In Intel Corporation v Kirpal Singh Sihra (CH/2002/APP/0568), the High Court has allowed an appeal by Intel and prevented the registration of the trademark INTEL-PLAY. The court held that allowing the registration would dilute the strength of the plaintiff's famous INTEL mark.

Intel, a well-known US corporation, owns several registrations for the mark INTEL in relation to various forms of computer technology. It opposed Sihra's registration of INTEL-PLAY for "interlocking blocks being constructional toy puzzles". Intel contended that, pursuant to Section 5(2) of the Trademarks Act 1994 (corresponding to Article 5(1)(b) of the Community Trademark Directive), the registration should not be allowed because there was a likelihood that the public would confuse or associate INTEL-PLAY with its INTEL mark.

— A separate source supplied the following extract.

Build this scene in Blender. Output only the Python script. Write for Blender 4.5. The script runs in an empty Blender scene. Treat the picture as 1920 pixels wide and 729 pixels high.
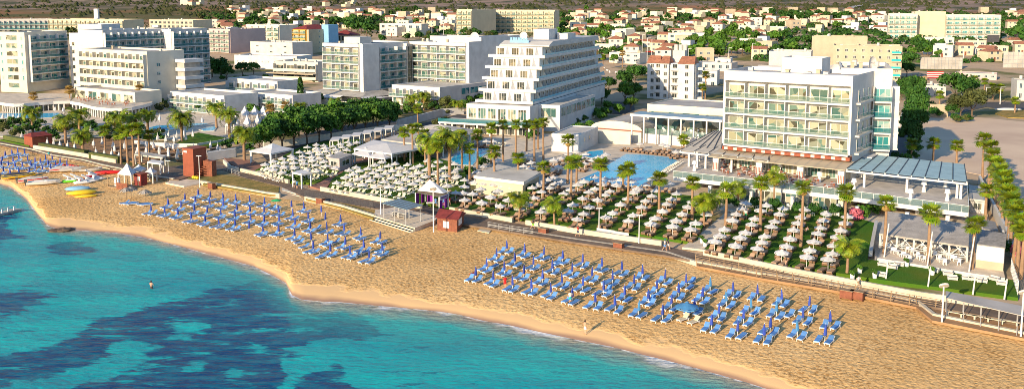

Intel further argued that, under Section 5(3) of the act (corresponding to Article 5(2) of the directive), the mark should not be registered because it would take "unfair advantage of, or be detrimental to, the distinctive character or the repute" of its prior registered trademark.

The hearing officer rejected Intel's arguments, holding that (i) the two parties' goods were not sufficiently similar for the purposes of Section 5(2) of the Trademarks Act; and (ii) there was little chance of dilution under Section 5(3) of the act. Intel appealed to the High Court.

The court allowed the appeal and blocked the INTEL-PLAY registration. It did not feel it necessary to alter the hearing officer's finding under Section 5(2), commenting that the notion of 'similarity' should not be stretched to such an extent that it protects "the unfair use of a well-established mark". However, the court overturned the earlier decision on Section 5(3), reasoning that the INTEL mark did have an established reputation and that INTEL-PLAY would feed off it, leading to greater sales of Sihra's products. It would, said the court "almost inevitably dilute the strength of the INTEL mark".